**WHAT YOU WILL DO**
From the first line of the data below through the line bearing "column('round_column', -3.43, 7.17, .285, SOF, 'round", reproduce each line exactly; do not include pictures.

---- SUPPLIED INFORMATION

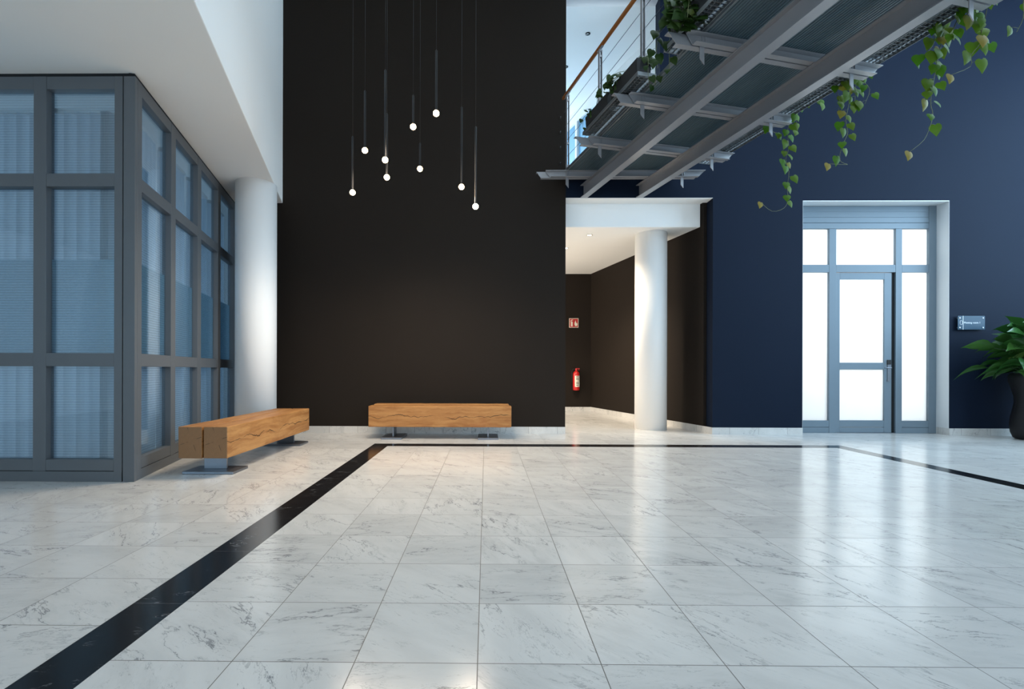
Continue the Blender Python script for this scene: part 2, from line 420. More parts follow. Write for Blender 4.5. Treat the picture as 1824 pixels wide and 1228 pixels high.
# ------------------------------------------------------------------ columns
def column(name, x, y, r, z, label):
    b = MB(); b.lathe([(r,0),(r,z)], n=64)
    o = b.build(name, M['column'], None)
    o.location = (x,y,0); tag(o, label, 'column', kind='thing'); return o
column('round_column', 2.95, 8.70, .275, 3.49, 'round white column standing in the passage opening, near the fire extinguisher')
column('round_column', -3.43, 7.17, .285, SOF, 'round white column at the end of the glazed partition, behind the wooden bench')

# ------------------------------------------------------------------ glazed partition, front
PY = 4.453
ROWS = [(2.866,3.650),(1.195,2.745),(.205,1.072)]
RAILS = [(3.650,3.768),(2.745,2.866),(1.072,1.195),(.100,.205)]
wf = struct(empty('window_1', (-3.262,PY,0))); wf['label'] = 'grey framed glazed partition facing the hall, wired glass'
def child(o, p):
    o.parent = p
    o.matrix_parent_inverse = (Matrix.Translation(p.location) @ p.rotation_euler.to_matrix().to_4x4()).inverted()
    return o
c0 = (-3.262, PY)
fd = .09
bays = []
x = -3.456
for i in range(4):
    bays.append((x-.61-.029, x)); x -= .758
b = MB()
b.box(-3.456,-3.381,PY,PY+fd,0,3.768)
for i,(x0,x1) in enumerate(bays): b.box(x0-.119, x0, PY, PY+fd, .095, 3.768)
o = child(b.build('mullions', M['frame'], bevel=.003), wf)
b = MB()
for (x0,x1) in bays:
    for z0,z1 in RAILS: b.box(x0+.001, x1-.001, PY+.002, PY+fd-.002, z0, z1)
child(b.build('rails', M['frame'], bevel=.003), wf)
b = MB(); xl = bays[-1][0]-.119
b.box(xl, -3.381, PY+.001, PY+fd, 0, .094)
child(b.build('plinth', M['frame'], bevel=.002), wf)
b = MB(); b.box(xl, -3.381, PY+.008, PY+fd, .093, .101); b.box(-3.3815,-3.371,PY+.02,PY+fd,0,3.768); b.box(xl,-3.30,PY+.012,PY+fd,3.768,SOF)
child(b.build('shadow_joint', M['dark_gap']), wf)
b = MB(); b.prism([(-3.371,PY),(-3.262,PY),(-3.262-.054*.2437,PY+.054*.9698),(-3.371,PY+.11)], 0, 3.768)
child(b.build('corner_post', M['frame'], bevel=.003), wf)
for (x0,x1) in bays:
    for k,(z0,z1) in enumerate(ROWS):
        b = MB(); b.box(x0-.005, x1+.005, PY+.055, PY+.063, z0-.005, z1+.005); child(b.build('window_pane', M['glass']), wf)
    b = MB(); b.box(x0+.001, x1-.001, PY+.064, PY+.066, 1.197, 2.078)
    o = child(b.build('privacy_film', M['film']), wf)
# the front goes on as a plain wall out of view
b = MB(); b.box(-9.5, xl, PY, PY+.1, 0, SOF); struct(b.build('wall_office_front', M['white']))

# side of the partition, running back at an angle
ws = struct(empty('window_2', (c0[0],c0[1],0))); ws['label'] = 'grey framed glazed partition side running back behind the bench to the column'
e = Vector((-.2437,.9698)); en = Vector((.9698,.2437))    # en points into the hall
def SP(l, d, z): return (c0[0]+e.x*l+en.x*d, c0[1]+e.y*l+en.y*d, z)
def sbox(b, l0, l1, d0, d1, z0, z1): b.hexa([SP(l0,d0,z0),SP(l1,d0,z0),SP(l1,d1,z0),SP(l0,d1,z0),SP(l0,d0,z1),SP(l1,d0,z1),SP(l1,d1,z1),SP(l0,d1,z1)])
mull = [(.058,.146),(.865,.996),(1.734,1.868),(2.605,2.740),(3.475,3.615)]
b = MB()
for l0,l1 in mull: sbox(b, l0, l1, -fd, 0, .095 if l0>.1 and l1<3.5 else 0, 3.768)
child(b.build('mullions', M['frame'], bevel=.003), ws)
b = MB()
sb = [(mull[i][1], mull[i+1][0]) for i in range(4)]
for l0,l1 in sb:
    for z0,z1 in RAILS: sbox(b, l0+.001, l1-.001, -fd+.002, -.002, z0, z1)
child(b.build('rails', M['frame'], bevel=.003), ws)
b = MB(); sbox(b, .146, 3.475, -fd, -.001, 0, .094); child(b.build('plinth', M['frame'], bevel=.002), ws)
b = MB(); sbox(b, .146, 3.475, -fd, -.008, .093, .101); sbox(b, .02, 3.615, -.06, -.012, 3.768, SOF); sbox(b, .05, .06, -fd, -.02, 0, 3.768)
child(b.build('shadow_joint', M['dark_gap']), ws)
for l0,l1 in sb:
    for z0,z1 in ROWS:
        b = MB(); sbox(b, l0-.005, l1+.005, -.063, -.055, z0-.005, z1+.005); child(b.build('window_pane', M['glass_side']), ws)
    b = MB(); sbox(b, l0+.001, l1-.001, -.067, -.065, 1.197, 2.078); child(b.build('privacy_film', M['film']), ws)

# office behind it: white lining, blinds, palm
b = MB(); b.box(-9.5, -4.25, W-.06, W-.005, 0, SOF); struct(b.build('wall_office_back', M['white']))
def blind(name, P, length, pitch, ang, z0, z1, label, group, skip=(), bunch=None):
    root = empty(name, P(0,0,0))
    b = MB()
    def bx(l0,l1,d0,d1,a,c): b.hexa([P(l0,d0,a),P(l1,d0,a),P(l1,d1,a),P(l0,d1,a),P(l0,d0,c),P(l1,d0,c),P(l1,d1,c),P(l0,d1,c)])
    bx(0, length, -.02, .02, z1, z1+.04)
    child(b.build('headrail', M['white']), root)
    b = MB(); k = 0; l = .06
    while l < length-.02:
        if k not in skip:
            a = math.radians(ang + random.uniform(-11,11)); h = .0635
            c, s_ = math.cos(a)*h, math.sin(a)*h
            # a gently bowed strip
            prev = None
            for q in range(5):
                t = -1 + q*.5; bow = .012*(1-t*t)
                p = (l + c*t - math.sin(a)*bow, s_*t + math.cos(a)*bow)
                if prev:
                    f = b.face([P(prev[0],prev[1],z0),P(p[0],p[1],z0),P(p[0],p[1],z1),P(prev[0],prev[1],z1)])
                    f.smooth = True
                prev = p
        k += 1; l += pitch
    child(b.build('slats', M['blind']), root)
    if bunch:
        b = MB()
        for i in range(7):
            l = bunch + i*.013; bx(l, l+.003, -.05, .05, z0, z1)
        child(b.build('gathered_slats', M['blind']), root)
    tag(root, label, 'blind', group)
    return root
blind('vertical_blind', lambda l,d,z: (-5.6+l, PY+.15+d, z), 1.42, .123, 40, .12, 3.50, 'pale vertical blind behind the outer bay of the glazed partition front', 'vertical blinds behind the glazed partition')
blind('vertical_blind', lambda l,d,z: (-4.16+l, PY+.15+d, z), .64, .123, 40, .12, 3.50, 'pale vertical blind with gathered slats behind the bay beside the corner post', 'vertical blinds behind the glazed partition', skip=(4,), bunch=.49)
for i,(l0,l1) in enumerate(sb):
    nm = ['first','second','third','fourth'][i]
    blind('vertical_blind', (lambda q: (lambda l,d,z: SP(q+l, -.16+d, z)))(l0+(.1 if i==0 else 0)), l1-l0-(.1 if i==0 else 0), .117, 20, .12, 3.50,
          'pale vertical blind behind the %s bay of the angled partition side from the corner post' % nm, 'vertical blinds behind the glazed partition')

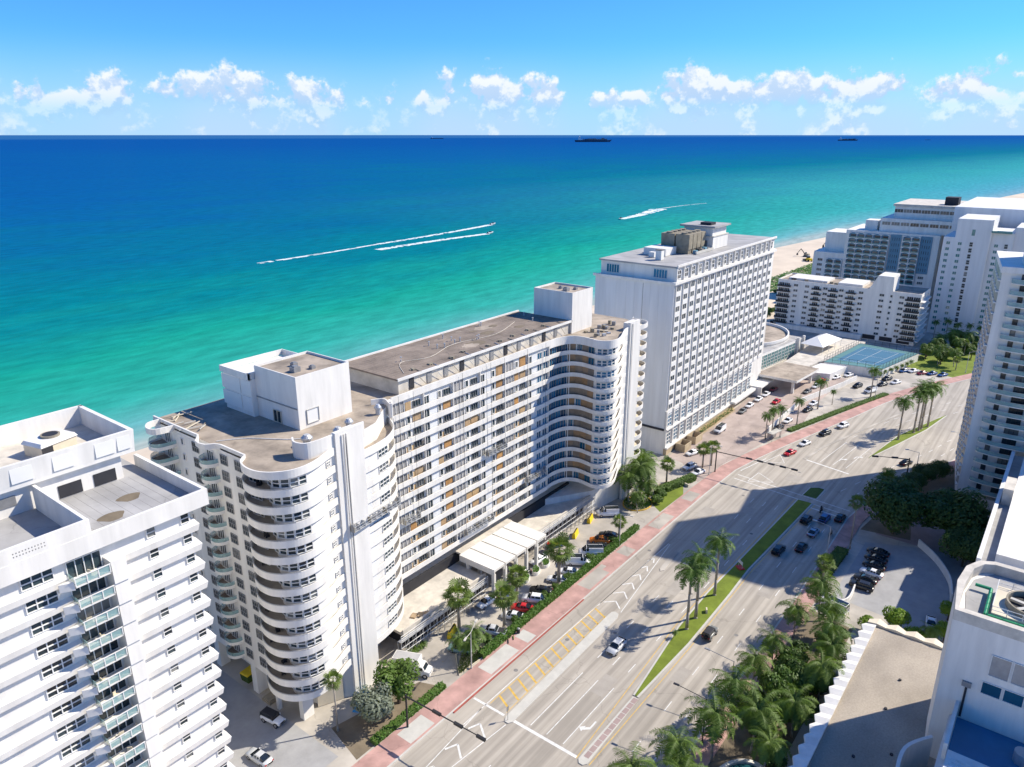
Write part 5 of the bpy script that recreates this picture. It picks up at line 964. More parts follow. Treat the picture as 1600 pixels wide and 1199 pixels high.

--------

**WRITTEN RESPONSE**
Continue the Blender Python script for this scene: part 2, from line 420. More parts follow. Write for Blender 4.5. Treat the picture as 1824 pixels wide and 1228 pixels high.
# ------------------------------------------------------------------ columns
def column(name, x, y, r, z, label):
    b = MB(); b.lathe([(r,0),(r,z)], n=64)
    o = b.build(name, M['column'], None)
    o.location = (x,y,0); tag(o, label, 'column', kind='thing'); return o
column('round_column', 2.95, 8.70, .275, 3.49, 'round white column standing in the passage opening, near the fire extinguisher')
column('round_column', -3.43, 7.17, .285, SOF, 'round white column at the end of the glazed partition, behind the wooden bench')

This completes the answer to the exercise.